═════ INFORMATION SUPPLIED

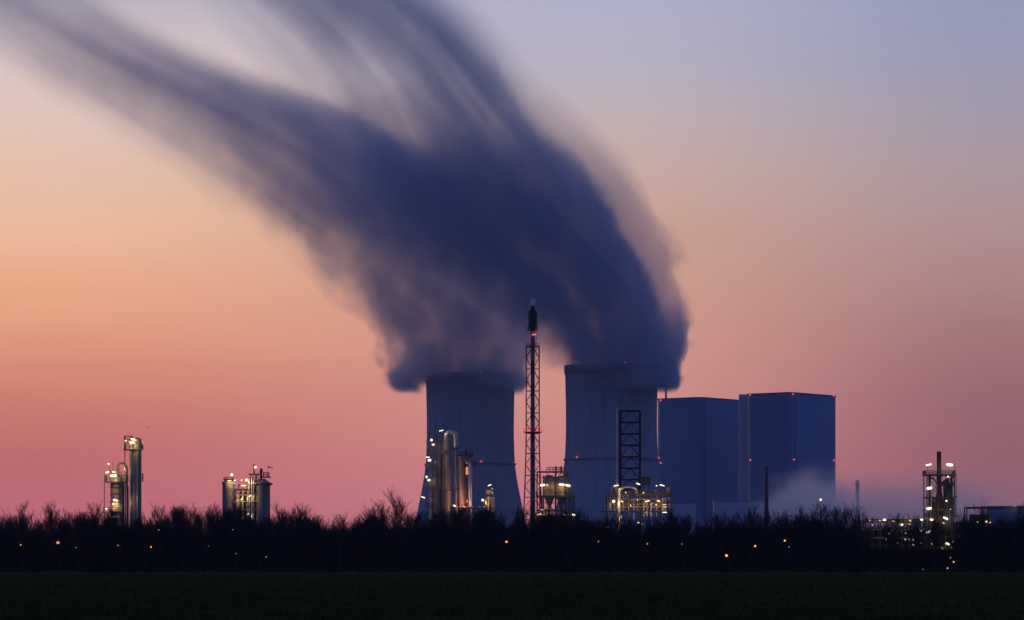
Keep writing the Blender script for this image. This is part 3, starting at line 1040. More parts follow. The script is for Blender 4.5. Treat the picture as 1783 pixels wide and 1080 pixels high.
# ------------------------------------------------------------------ framed hopper unit right of the flare mast
def hopper_unit():
    D = 960.0
    k = D / F
    X = lambda px: (px - CX) * k
    Z = lambda py: EYE + (HZ - py) * k
    f = thing('support_structure', 'open steel frame round two hoppers, right beside the flare mast', 'steel frame', (X(966), D, 0))
    mb = MB()
    for px in (935.5, 968, 987):
        for dy in (-3.2, 3.2):
            mb.bar((X(px), D + dy, 0), (X(px), D + dy, Z(822)), 0.17)
    for px in (944, 999.5):
        for dy in (-3.2, 3.2):
            mb.bar((X(px), D + dy, 0), (X(px), D + dy, Z(864)), 0.15)
    for dy in (-3.2, 3.2):
        mb.bar((X(935), D + dy, Z(822)), (X(987.5), D + dy, Z(822)), 0.2)
        mb.bar((X(935), D + dy, Z(888.5)), (X(996), D + dy, Z(888.5)), 0.16)
        mb.bar((X(950), D + dy, Z(864)), (X(962), D + dy, Z(888)), 0.12)
        mb.bar((X(977), D + dy, Z(864)), (X(968), D + dy, Z(888)), 0.12)
    for px in (935.5, 968, 987):
        mb.bar((X(px), D - 3.2, Z(822)), (X(px), D + 3.2, Z(822)), 0.17)
    mb.build('frame', M['steel'], f)
    MB().box((X(966), D, Z(864.5)), (66 * k, 7.0, 0.55)).build('deck', M['steel'], f)
    MB().rect_rail(X(934), X(999), D - 3.5, D + 3.5, Z(864), 1.2, 0.05, 1.4).build('railing', M['steel'], f)
    MB().box((X(966), D, Z(889)), (60 * k, 7.0, 0.3)).build('lower_deck', M['steel'], f)
    MB().rect_rail(X(952), X(984), D - 2.4, D + 2.4, Z(821), 7 * k, 0.06, 0.9).build('top_railing', M['steel'], f)
    MB().tube([(X(988), D - 3, Z(824)), (X(993), D - 3, Z(826)), (X(991), D - 3, Z(838)), (X(989), D - 3, Z(846))], 0.11, 6).build('hose', M['steel'], f)
    for px, y0, y1 in ((940, 905, 824), (946.5, 890, 828), (967, 905, 824), (984.5, 905, 828), (991, 905, 848), (995.5, 905, 868)):
        MB().tube([(X(px), D + 1.5, Z(y0)), (X(px), D + 1.5, Z(y1))], 0.2, 8).build('pipe', M['steel'], f, True)
    for py in (832, 853, 876):
        MB().tube([(X(936), D - 2.9, Z(py)), (X(987), D - 2.9, Z(py))], 0.11, 6).build('pipe', M['steel'], f, True)
    mb = MB()
    ladder(mb, X(990.5), D - 3.4, Z(889), Z(826), 0.6, 0.06)
    mb.build('ladder', M['steel'], f)
    MB().box((X(966), D + 2.6, Z(897) / 2), (50 * k, 1.0, Z(897))).build('base_wall', M['black'], f)
    for px in (968, 977):
        MB().lathe(X(px), D, [(1.6 * k, Z(826)), (1.6 * k, Z(816)), (2.0 * k, Z(815)), (1.2 * k, Z(812))], 12).build('filter_vent', M['steel'], f)
    lamp(f, 944.5, 845.5, D, 10, 4.0, 'white', 170, 0.1, -3.6)
    lamp(f, 977.5, 844.5, D, 11, 3.4, 'white', 200, -0.05, -3.6)
    lamp(f, 988.5, 846, D, 10, 3.8, 'white', 120, -0.15, -3.6)
    lamp(f, 952.5, 845, D, 3, 3.2, 'warm', 0, 0, -3.6)
    lamp(f, 939, 896.3, D, 9, 2.8, 'white', 40, 0.12, -3.6)
    lamp(f, 948.5, 896.5, D, 9, 2.6, 'white', 40, 0.2, -3.6)
    lamp(f, 982.5, 896.5, D, 5, 2.2, 'white', 30, -0.3, -3.6)
    lamp(f, 998.5, 897, D, 7, 3.0, 'white', 40, -0.15, -3.6)
    lamp(f, 944.5, 888.3, D, 6, 1.4, 'white', 30, -0.15, -3.6)
    lamp(f, 989.5, 896.5, D, 1.5, 3.5, 'dim', 0, 0, -3.6)
    for cxp, r, ytop, lab in ((956.5, 9.6, 828, 'left steel hopper inside the frame by the flare mast'), (977, 8.8, 829, 'right steel hopper inside the frame by the flare mast')):
        h = thing('hopper', lab, 'hopper', (X(cxp), D, Z(888)))
        MB().lathe(X(cxp), D, [(1.4 * k, Z(886)), (r * k, Z(865)), (r * k, Z(846)), (r * k + 0.05, Z(845.6)), (r * k, Z(845)), (r * k, Z(ytop + 4)), (r * 0.7 * k, Z(ytop)), (0.1, Z(ytop - 1))], 28).build('shell', M['vessel'], h, True)
        MB().tube([(X(cxp - 3), D - 1.2, Z(ytop + 1)), (X(cxp - 3), D - 1.2, Z(822))], 0.14, 8).build('feed_pipe', M['silver'], h)
        MB().tube([(X(cxp), D, Z(886)), (X(cxp), D, Z(898))], 0.2, 8).build('outlet', M['steel'], h)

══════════

#### REQUIRED WORK
Repeat the data exactly, dropping every picture it holds.

#### RESULT BELOW
Keep writing the Blender script for this image. This is part 3, starting at line 1040. More parts follow. The script is for Blender 4.5. Treat the picture as 1783 pixels wide and 1080 pixels high.
# ------------------------------------------------------------------ framed hopper unit right of the flare mast
def hopper_unit():
    D = 960.0
    k = D / F
    X = lambda px: (px - CX) * k
    Z = lambda py: EYE + (HZ - py) * k
    f = thing('support_structure', 'open steel frame round two hoppers, right beside the flare mast', 'steel frame', (X(966), D, 0))
    mb = MB()
    for px in (935.5, 968, 987):
        for dy in (-3.2, 3.2):
            mb.bar((X(px), D + dy, 0), (X(px), D + dy, Z(822)), 0.17)
    for px in (944, 999.5):
        for dy in (-3.2, 3.2):
            mb.bar((X(px), D + dy, 0), (X(px), D + dy, Z(864)), 0.15)
    for dy in (-3.2, 3.2):
        mb.bar((X(935), D + dy, Z(822)), (X(987.5), D + dy, Z(822)), 0.2)
        mb.bar((X(935), D + dy, Z(888.5)), (X(996), D + dy, Z(888.5)), 0.16)
        mb.bar((X(950), D + dy, Z(864)), (X(962), D + dy, Z(888)), 0.12)
        mb.bar((X(977), D + dy, Z(864)), (X(968), D + dy, Z(888)), 0.12)
    for px in (935.5, 968, 987):
        mb.bar((X(px), D - 3.2, Z(822)), (X(px), D + 3.2, Z(822)), 0.17)
    mb.build('frame', M['steel'], f)
    MB().box((X(966), D, Z(864.5)), (66 * k, 7.0, 0.55)).build('deck', M['steel'], f)
    MB().rect_rail(X(934), X(999), D - 3.5, D + 3.5, Z(864), 1.2, 0.05, 1.4).build('railing', M['steel'], f)
    MB().box((X(966), D, Z(889)), (60 * k, 7.0, 0.3)).build('lower_deck', M['steel'], f)
    MB().rect_rail(X(952), X(984), D - 2.4, D + 2.4, Z(821), 7 * k, 0.06, 0.9).build('top_railing', M['steel'], f)
    MB().tube([(X(988), D - 3, Z(824)), (X(993), D - 3, Z(826)), (X(991), D - 3, Z(838)), (X(989), D - 3, Z(846))], 0.11, 6).build('hose', M['steel'], f)
    for px, y0, y1 in ((940, 905, 824), (946.5, 890, 828), (967, 905, 824), (984.5, 905, 828), (991, 905, 848), (995.5, 905, 868)):
        MB().tube([(X(px), D + 1.5, Z(y0)), (X(px), D + 1.5, Z(y1))], 0.2, 8).build('pipe', M['steel'], f, True)
    for py in (832, 853, 876):
        MB().tube([(X(936), D - 2.9, Z(py)), (X(987), D - 2.9, Z(py))], 0.11, 6).build('pipe', M['steel'], f, True)
    mb = MB()
    ladder(mb, X(990.5), D - 3.4, Z(889), Z(826), 0.6, 0.06)
    mb.build('ladder', M['steel'], f)
    MB().box((X(966), D + 2.6, Z(897) / 2), (50 * k, 1.0, Z(897))).build('base_wall', M['black'], f)
    for px in (968, 977):
        MB().lathe(X(px), D, [(1.6 * k, Z(826)), (1.6 * k, Z(816)), (2.0 * k, Z(815)), (1.2 * k, Z(812))], 12).build('filter_vent', M['steel'], f)
    lamp(f, 944.5, 845.5, D, 10, 4.0, 'white', 170, 0.1, -3.6)
    lamp(f, 977.5, 844.5, D, 11, 3.4, 'white', 200, -0.05, -3.6)
    lamp(f, 988.5, 846, D, 10, 3.8, 'white', 120, -0.15, -3.6)
    lamp(f, 952.5, 845, D, 3, 3.2, 'warm', 0, 0, -3.6)
    lamp(f, 939, 896.3, D, 9, 2.8, 'white', 40, 0.12, -3.6)
    lamp(f, 948.5, 896.5, D, 9, 2.6, 'white', 40, 0.2, -3.6)
    lamp(f, 982.5, 896.5, D, 5, 2.2, 'white', 30, -0.3, -3.6)
    lamp(f, 998.5, 897, D, 7, 3.0, 'white', 40, -0.15, -3.6)
    lamp(f, 944.5, 888.3, D, 6, 1.4, 'white', 30, -0.15, -3.6)
    lamp(f, 989.5, 896.5, D, 1.5, 3.5, 'dim', 0, 0, -3.6)
    for cxp, r, ytop, lab in ((956.5, 9.6, 828, 'left steel hopper inside the frame by the flare mast'), (977, 8.8, 829, 'right steel hopper inside the frame by the flare mast')):
        h = thing('hopper', lab, 'hopper', (X(cxp), D, Z(888)))
        MB().lathe(X(cxp), D, [(1.4 * k, Z(886)), (r * k, Z(865)), (r * k, Z(846)), (r * k + 0.05, Z(845.6)), (r * k, Z(845)), (r * k, Z(ytop + 4)), (r * 0.7 * k, Z(ytop)), (0.1, Z(ytop - 1))], 28).build('shell', M['vessel'], h, True)
        MB().tube([(X(cxp - 3), D - 1.2, Z(ytop + 1)), (X(cxp - 3), D - 1.2, Z(822))], 0.14, 8).build('feed_pipe', M['silver'], h)
        MB().tube([(X(cxp), D, Z(886)), (X(cxp), D, Z(898))], 0.2, 8).build('outlet', M['steel'], h)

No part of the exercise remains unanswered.